Intervention de Éric Ciotti

Séance en hémicycle du 5 mai 2015 à 15h00
Renseignement — Explications de vote

Photo issue du site de l'Assemblée nationale ou de WikipediaÉric Ciotti :

Monsieur le président, monsieur le Premier ministre, madame la garde des Sceaux, monsieur le ministre de l’intérieur, monsieur le rapporteur, mes chers collègues, le vote de ce projet de loi relatif au renseignement intervient dans un contexte où notre pays se trouve confronté à une menace terroriste d’une ampleur et d’une intensité inédites. La France est une cible, peut-être la première au monde. Les terroristes islamistes s’attaquent et se sont attaqués frontalement aux valeurs fondamentales de notre République et aux symboles essentiels de notre pays.

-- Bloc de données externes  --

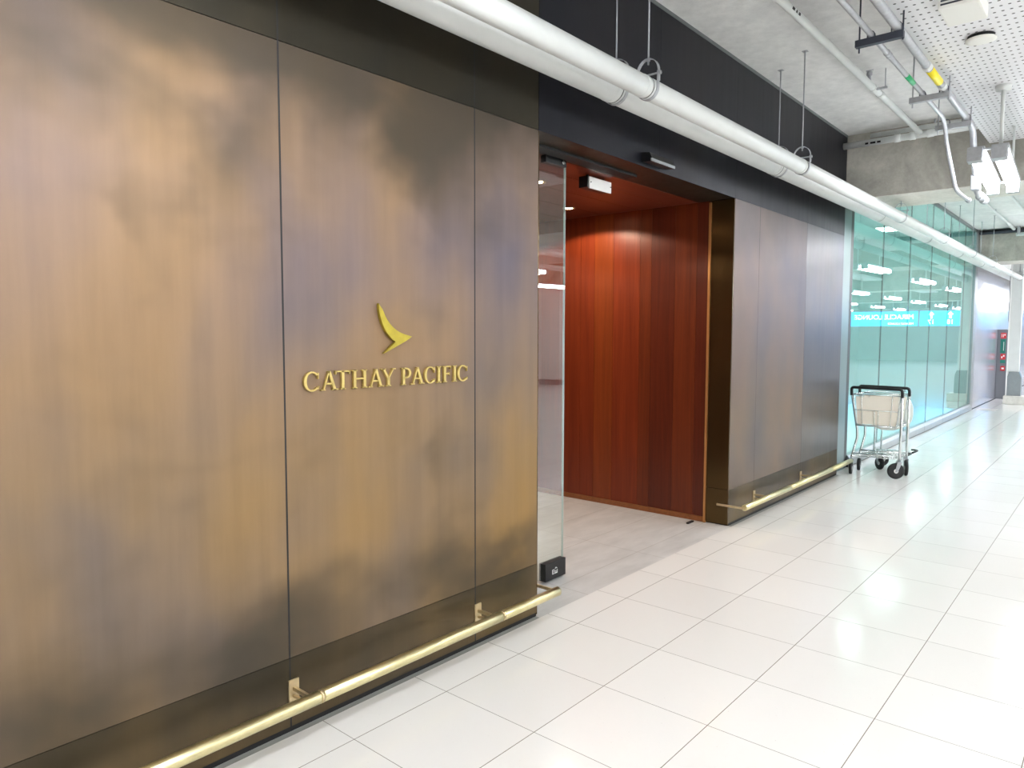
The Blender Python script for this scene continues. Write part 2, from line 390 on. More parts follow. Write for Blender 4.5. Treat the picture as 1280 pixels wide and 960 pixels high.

Hier, la menace était externe. Aujourd’hui, elle provient également de l’intérieur de nos frontières, de personnes socialisées et éduquées en France. Le nombre d’apprentis terroristes ne cesse hélas de croître. Plusieurs milliers de personnes – M. Le Premier ministre a cité le nombre de cinq mille individus – sont actuellement engagées de près ou de loin dans la mouvance terroriste et représentent une menace pour notre pays. Du temps des filières afghane ou pakistanaise, quelques dizaines de personnes – une cinquantaine tout au plus – devaient être chaque année surveillées par nos services de renseignement. Aujourd’hui, je le répète, ce sont plusieurs milliers de personnes qui sont engagées, de près ou de loin, dans la mouvance terroriste.

Nos services de renseignement et nos forces de l’ordre accomplissent un travail remarquable que je veux ici saluer et qui a permis de déjouer plusieurs dizaines d’attentats depuis le 11 septembre 2001, date à laquelle notre monde a basculé – même si depuis lors, je souligne que 102 Français ont péri victimes du terrorisme, en France et à l’étranger.

Cependant, le cadre légal, technique et logistique de l’activité de ces services est désormais inadapté, voire dépassé. Chers collègues, il est de notre devoir et de notre responsabilité de mieux protéger notre pays et d’adapter notre arsenal législatif à des actions terroristes en perpétuelle mutation.

Ce texte y contribuera utilement. C’est pour cela qu’il ne mérite ni excès d’honneur, ni excès d’indignité. Ce projet de loi est nécessaire, même s’il n’est pas suffisant. Il est insuffisant car la France, monsieur le Premier ministre, aurait eu besoin d’une véritable loi-cadre et d’une véritable loi de programmation de lutte contre le terrorisme, qui aurait notamment contenu un volet budgétaire, ainsi qu’un volet judiciaire qui fait ici cruellement défaut.

Ainsi, ce texte n’aborde pas la question des djihadistes de retour sur notre territoire, alors qu’ils font peser un risque évident sur la sécurité de nos concitoyens. Ainsi, vous refusez toujours la création de véritables centres de rétention et d’un dispositif de placement obligatoire.

Si ce texte est insuffisant, il est néanmoins nécessaire, car il dote d’un cadre légal des activités de renseignement déjà existantes. Ce projet de loi offrira en effet des outils pertinents et réclamés de longue date par les services de renseignement : interceptions de sécurité, accès administratif aux données de connexion, captation, transmission et enregistrement de sons ou d’images.

De plus, les débats en commission puis dans l’hémicycle ont permis d’en améliorer substantiellement le contenu. Je pense à la disposition consistant à inclure le ministère de la justice et de l’administration pénitentiaire dans le périmètre du recueil du renseignement, qu’a proposée notre collègue Guillaume Larrivé.

Tout au long des débats, pourtant, certains orateurs ont exprimé des inquiétudes concernant la protection des libertés individuelles. Il convient de les entendre et d’y répondre. Nous avons apporté des améliorations ; d’autres devront l’être encore. Le texte prévoit ainsi un encadrement strict des techniques de renseignement pour atteindre un juste équilibre. La commission nationale de contrôle des techniques de renseignement, la CNCTR, exercera un contrôle très clair, et un contrôle juridictionnel sera confié au Conseil d’État.

Monsieur le Premier ministre, chers collègues, nous avons toujours pensé que la guerre contre le terrorisme nécessitait de dépasser les clivages politiques.